Critical Zone ist ein sarkastisches Zerrbild des laut Eigendarstellung fürsorglichen Staates, dessen soziale Leistungen allenfalls mit der Beigabe der religiösen Sedierung denkbar sind. Amir benötigt für seine Profession keine Verschleierung: Jede weiß, wofür er steht. Aber so etwas wie Amir gibt es doch nicht in der iranischen Republik – oder? Eben hier beginnen die Probleme der iranischen Behörden mit
Critical Zone, wenn die Kluft zwischen Selbstbild und Realität sichtbar wird.

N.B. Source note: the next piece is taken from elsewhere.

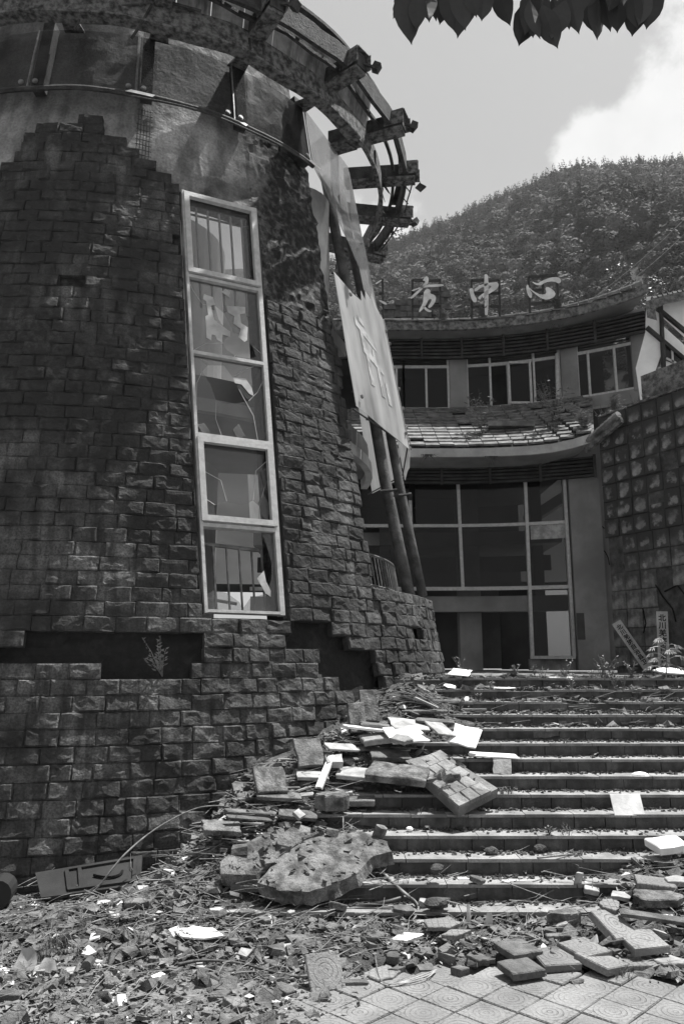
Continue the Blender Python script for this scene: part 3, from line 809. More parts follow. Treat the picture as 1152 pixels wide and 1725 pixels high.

Gegen Ende des Films setzt Regisseur Ahmadazeh noch einen weiteren Kontrapunkt: An einer Straßenkreuzung wartet der Teheraner Drogenstrich auf Amir – eine Reihe wird gebildet, nach und nach erhält jeder eine »milde Gabe«, dem Wohltäter wird die Hand geküsst. Strichprostitution: Aber so etwas gibt es doch nicht in der iranischen Republik – oder?
Essential Truth of the Lake. Philippinen 2023, Regie: Lav Diaz
Fünfzehn Jahre nach dem gewaltsamen Tod einer Umweltaktivistin und Künstlerin will der hartnäckige Ermittler Papauran diesen Cold Case aufklären. In einem langen Gespräch mit einem Staatsanwalt diskutiert Papauran zu Beginn von
Essential Truth of the Lake den Unterschied zwischen Recht und Gerechtigkeit, wie sich Formalitäten und Vorwände vor den Aufklärungswillen drängen. Soweit das Programmatische im neuen Film des philippinischen Meisterregisseurs Lav Diaz. Was dann aber passiert, oder vielmehr nicht passiert, entfernt sich zunehmend vom Kriminalistischen und dem üblicherweise in diesem Genre anstehenden Showdown. Denn Papauran hat es nicht eilig. Er lässt sich von den durch ihn zu Befragenden verköstigen und beherbergen, zieht irgendwann dann weiter, ohne Essenzielles erfahren zu haben. Ein Müßiggänger der Ermittlung, der aber möglicherweise, so deutet es Lav Diaz an, ohnedies schon längst alles weiß. Auch Diaz lässt sich, wie immer Zeit, sein kritisch-philosophisches Slow Cinema ist aber diesmal mit viel Ironie gewürzt.
Do not expect too much of the End of the World. Rumänien 2023, Regie: Radu Jude
So ein Titel kann nur dem rumänischen Regisseur Radu Jude einfallen und im Gegensatz zum Weltende waren die Erwartungen in Judes neuen Film (zu Recht) hoch.
Angela fährt durch Bukarest. Sie ist fast rund um die Uhr für ein multinationales Unternehmen tätig, um Unfallopfer für Videos zum Thema »Sicherheit am Arbeitsplatz« zu casten. Deren Perspektive spielt dabei keine Rolle, die Dramaturgie der Aufnahmen folgt den Vorgaben des obersten Konzernchefs mit dem beziehungsreichen Namen Hans Frank. Freilich lohnt sich der Einsatz für Angela kaum – Aufwand und Bezahlung stehen in keinem Verhältnis. Als Kontrast erfindet Angela via Handy auf Instagram die androgyne Kunstfigur Bobitzá, einen, der die Verheißungen des allgegenwärtigen Turbokapitalismus mit unflätigen Kommentaren versieht, eine »Unperson« ohne Marketingwert.
Dem schwarzweißen Alltag von
Do not expect… aus dem Jahr 2023 stellt Radu Jude Sequenzen aus dem 1981 entstandenen Farbfilm
Angela moves on über eine Bukarester Taxifahrerin gegenüber, die sich in einen Fahrgast verliebt. Damals: eine stereotype Geschichte, langsam erzählt, auf Einverständnis setzend. Heute: Angela darf sich »Produktionsassistentin« nennen, wissend, dass die zynische Realität des rastlosen »Immer weiter!« keine Perspektive für sie bereithält.